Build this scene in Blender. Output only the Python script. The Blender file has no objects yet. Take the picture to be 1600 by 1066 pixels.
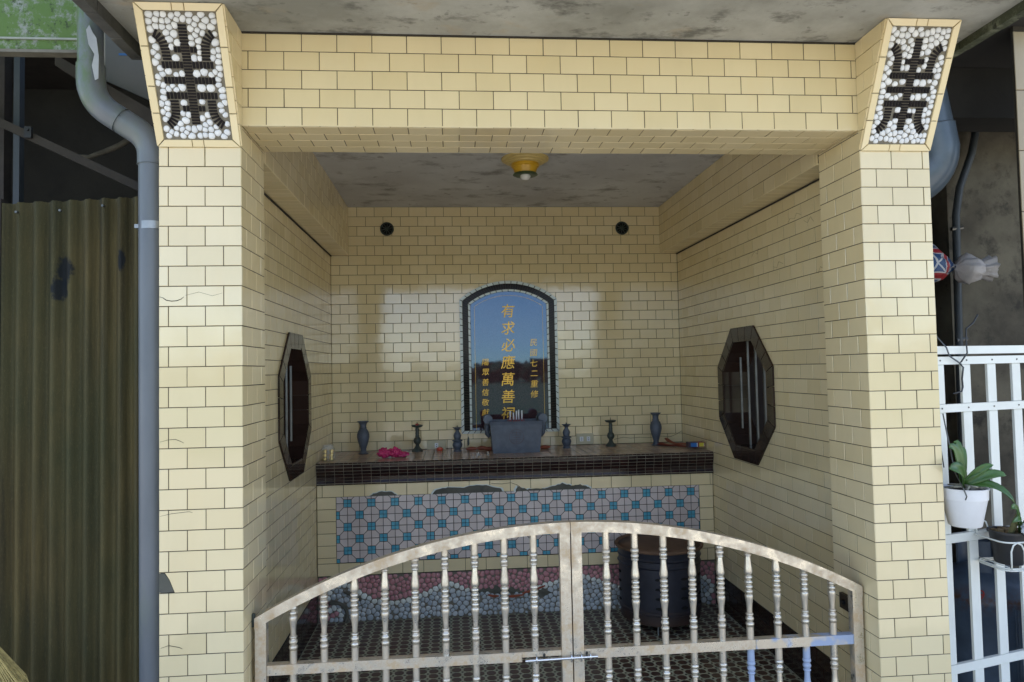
import bpy, math, random
from mathutils import Vector, Matrix, noise
random.seed(7)
R = math.radians
S = bpy.context.scene
COL = S.collection

# ------------------------------------------------------------------ camera, light, exposure
CAM = Vector((0, -2.2373, 1.355))
yaw, pitch, roll = .0831, .0397, .0202
rt = Vector((math.cos(yaw), -math.sin(yaw), 0)); fw = Vector((math.sin(yaw), math.cos(yaw), 0)); up = Vector((0, 0, 1))
f2 = fw*math.cos(pitch) + up*math.sin(pitch); u2 = up*math.cos(pitch) - fw*math.sin(pitch)
rr = rt*math.cos(roll) - u2*math.sin(roll); ur = rt*math.sin(roll) + u2*math.cos(roll)
cd = bpy.data.cameras.new('camera'); cam = bpy.data.objects.new('camera', cd); COL.objects.link(cam)
m = Matrix((rr, ur, -f2)).transposed().to_4x4(); m.translation = CAM
cam.matrix_world = m
cd.lens = 1112.5/1600*36; cd.sensor_width = 36; cd.clip_start = .05; cd.clip_end = 2000
S.camera = cam

SUN_EL, SUN_ROT = R(58), R(20)
w = bpy.data.worlds.new('World'); S.world = w; w.use_nodes = True
nt = w.node_tree; nt.nodes.clear()
wo = nt.nodes.new('ShaderNodeOutputWorld'); bg = nt.nodes.new('ShaderNodeBackground')
sky = nt.nodes.new('ShaderNodeTexSky'); sky.sky_type = 'NISHITA'; sky.sun_disc = False
sky.sun_elevation = SUN_EL; sky.sun_rotation = SUN_ROT; sky.air_density = 1.0; sky.dust_density = .4; sky.ozone_density = 2.6; sky.altitude = 2500
tc = nt.nodes.new('ShaderNodeTexCoord'); mp = nt.nodes.new('ShaderNodeMapping'); mp.inputs['Scale'].default_value = (1, 1, 2.6)
nz = nt.nodes.new('ShaderNodeTexNoise'); nz.inputs['Scale'].default_value = 3.2; nz.inputs['Detail'].default_value = 7; nz.inputs['Roughness'].default_value = .55
cr = nt.nodes.new('ShaderNodeValToRGB'); cr.color_ramp.elements[0].position = .47; cr.color_ramp.elements[1].position = .68
mul = nt.nodes.new('ShaderNodeMath'); mul.operation = 'MULTIPLY'; mul.inputs[1].default_value = .5
mx = nt.nodes.new('ShaderNodeMix'); mx.data_type = 'RGBA'; mx.inputs[7].default_value = (7.5, 7.8, 8.4, 1)
nt.links.new(tc.outputs['Generated'], mp.inputs[0]); nt.links.new(mp.outputs[0], nz.inputs[0]); nt.links.new(nz.outputs[0], cr.inputs[0])
nt.links.new(cr.outputs[0], mul.inputs[0]); nt.links.new(mul.outputs[0], mx.inputs[0]); nt.links.new(sky.outputs[0], mx.inputs[6])
tn = nt.nodes.new('ShaderNodeMix'); tn.data_type = 'RGBA'; tn.blend_type = 'MULTIPLY'; tn.inputs[0].default_value = 1; tn.inputs[7].default_value = (1.06, 1.0, .95, 1)
nt.links.new(mx.outputs[2], tn.inputs[6]); nt.links.new(tn.outputs[2], bg.inputs[0]); bg.inputs[1].default_value = .12; nt.links.new(bg.outputs[0], wo.inputs[0])
sl = bpy.data.lights.new('sun', 'SUN'); sl.energy = 3.8; sl.angle = R(.53); sl.color = (1, .95, .87)
so = bpy.data.objects.new('sun', sl); COL.objects.link(so)
sd = Vector((math.sin(SUN_ROT)*math.cos(SUN_EL), math.cos(SUN_ROT)*math.cos(SUN_EL), math.sin(SUN_EL)))
so.rotation_euler = sd.to_track_quat('Z', 'Y').to_euler(); so.location = (0, 0, 12)
S.view_settings.view_transform = 'Standard'; S.view_settings.look = 'None'; S.view_settings.gamma = 1
S.view_settings.exposure = 1.93
S.render.engine = 'CYCLES'
S.cycles.max_bounces = 10; S.cycles.diffuse_bounces = 6; S.cycles.glossy_bounces = 5; S.cycles.sample_clamp_indirect = 6
S.cycles.use_denoising = True

# ------------------------------------------------------------------ materials
class N:
    def __init__(s, name):
        s.m = bpy.data.materials.new(name); s.m.use_nodes = True; s.t = s.m.node_tree; s.b = s.t.nodes['Principled BSDF']
        s.pos = s.n('ShaderNodeNewGeometry')
    def n(s, kind, **k):
        x = s.t.nodes.new(kind)
        for a, v in k.items(): setattr(x, a, v)
        return x
    def l(s, a, b): s.t.links.new(a, b)
    def noise(s, scale, detail=4, rough=.55, stretch=(1, 1, 1), off=0, local=False):
        mp = s.n('ShaderNodeMapping'); mp.inputs['Scale'].default_value = stretch; mp.inputs['Location'].default_value = (off, off*.7, off*.3)
        if local:
            t = s.n('ShaderNodeTexCoord'); s.l(t.outputs['Object'], mp.inputs[0])
        else: s.l(s.pos.outputs['Position'], mp.inputs[0])
        x = s.n('ShaderNodeTexNoise'); x.inputs['Scale'].default_value = scale; x.inputs['Detail'].default_value = detail; x.inputs['Roughness'].default_value = rough
        s.l(mp.outputs[0], x.inputs[0]); return x.outputs[0]
    def ramp(s, src, a, b, ca=(0, 0, 0, 1), cb=(1, 1, 1, 1)):
        x = s.n('ShaderNodeValToRGB'); e = x.color_ramp.elements; e[0].position = a; e[1].position = b; e[0].color = ca; e[1].color = cb
        s.l(src, x.inputs[0]); return x.outputs[0]
    def mix(s, fac, a, b, mode='MIX'):
        x = s.n('ShaderNodeMix', data_type='RGBA', blend_type=mode)
        for sock, v in ((x.inputs[0], fac), (x.inputs[6], a), (x.inputs[7], b)):
            if isinstance(v, (int, float)): sock.default_value = v
            elif isinstance(v, tuple): sock.default_value = (*v[:3], 1)
            else: s.l(v, sock)
        return x.outputs[2]
    def math(s, op, a, b=0.0):
        x = s.n('ShaderNodeMath', operation=op)
        for sock, v in ((x.inputs[0], a), (x.inputs[1], b)):
            if isinstance(v, (int, float)): sock.default_value = v
            else: s.l(v, sock)
        return x.outputs[0]
    def rand(s):
        oi = s.n('ShaderNodeObjectInfo')
        return s.math('FRACT', s.math('ADD', oi.outputs['Random'], s.pos.outputs['Random Per Island']))
    def bump(s, h, strength, dist=.002):
        x = s.n('ShaderNodeBump'); x.inputs['Strength'].default_value = strength; x.inputs['Distance'].default_value = dist
        s.l(h, x.inputs['Height']); s.l(x.outputs[0], s.b.inputs['Normal'])
    def out(s, col, rough=.5, metal=0, spec=.5, coat=0):
        if isinstance(col, tuple): s.b.inputs['Base Color'].default_value = (*col[:3], 1)
        else: s.l(col, s.b.inputs['Base Color'])
        for k, v in (('Roughness', rough), ('Metallic', metal)):
            if isinstance(v, (int, float)): s.b.inputs[k].default_value = v
            else: s.l(v, s.b.inputs[k])
        s.b.inputs['Specular IOR Level'].default_value = spec; s.b.inputs['Coat Weight'].default_value = coat
        return s.m

def glaze(name, c1, c2, rough=.1, dirt=(.25, .22, .13), dirtamt=.35, wave=.25, spec=.5, crackle=True):
    a = N(name); base = a.mix(a.rand(), c1, c2)
    streak = a.ramp(a.noise(3.2, 6, .65, (1, 1, .45)), .48, .8)
    base = a.mix(a.math('MULTIPLY', streak, dirtamt), base, dirt)
    if crackle:
        warm = a.ramp(a.noise(9, 3, .6, (1, 1, .35), 4), .56, .8)
        base = a.mix(a.math('MULTIPLY', warm, .22), base, (.76, .56, .27))
    a.bump(a.noise(28, 2, .5), wave, .0015)
    r = a.math('ADD', a.math('MULTIPLY', a.noise(14, 4, .6), .14), rough-.05)
    return a.out(base, r, 0, spec)
def plain(name, c, rough=.5, metal=0, spec=.5, var=.25, scale=18, bump=0, c2=None):
    a = N(name); c2 = c2 or tuple(x*(1-var) for x in c)
    col = a.mix(a.ramp(a.noise(scale, 5, .6), .35, .7), c, c2)
    col = a.mix(a.math('MULTIPLY', a.rand(), .25), col, tuple(min(1, x*1.18) for x in c))
    if bump: a.bump(a.noise(scale*6, 4, .6), bump, .002)
    return a.out(col, rough, metal, spec)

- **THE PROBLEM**
Only the lines from the top of the data through the line with "S.camera = cam" should be quoted, exactly and with both ends kept; skip the pictures.

- **SOLUTION TO THE EXERCISE**
Build this scene in Blender. Output only the Python script. The Blender file has no objects yet. Take the picture to be 1600 by 1066 pixels.
import bpy, math, random
from mathutils import Vector, Matrix, noise
random.seed(7)
R = math.radians
S = bpy.context.scene
COL = S.collection

# ------------------------------------------------------------------ camera, light, exposure
CAM = Vector((0, -2.2373, 1.355))
yaw, pitch, roll = .0831, .0397, .0202
rt = Vector((math.cos(yaw), -math.sin(yaw), 0)); fw = Vector((math.sin(yaw), math.cos(yaw), 0)); up = Vector((0, 0, 1))
f2 = fw*math.cos(pitch) + up*math.sin(pitch); u2 = up*math.cos(pitch) - fw*math.sin(pitch)
rr = rt*math.cos(roll) - u2*math.sin(roll); ur = rt*math.sin(roll) + u2*math.cos(roll)
cd = bpy.data.cameras.new('camera'); cam = bpy.data.objects.new('camera', cd); COL.objects.link(cam)
m = Matrix((rr, ur, -f2)).transposed().to_4x4(); m.translation = CAM
cam.matrix_world = m
cd.lens = 1112.5/1600*36; cd.sensor_width = 36; cd.clip_start = .05; cd.clip_end = 2000
S.camera = cam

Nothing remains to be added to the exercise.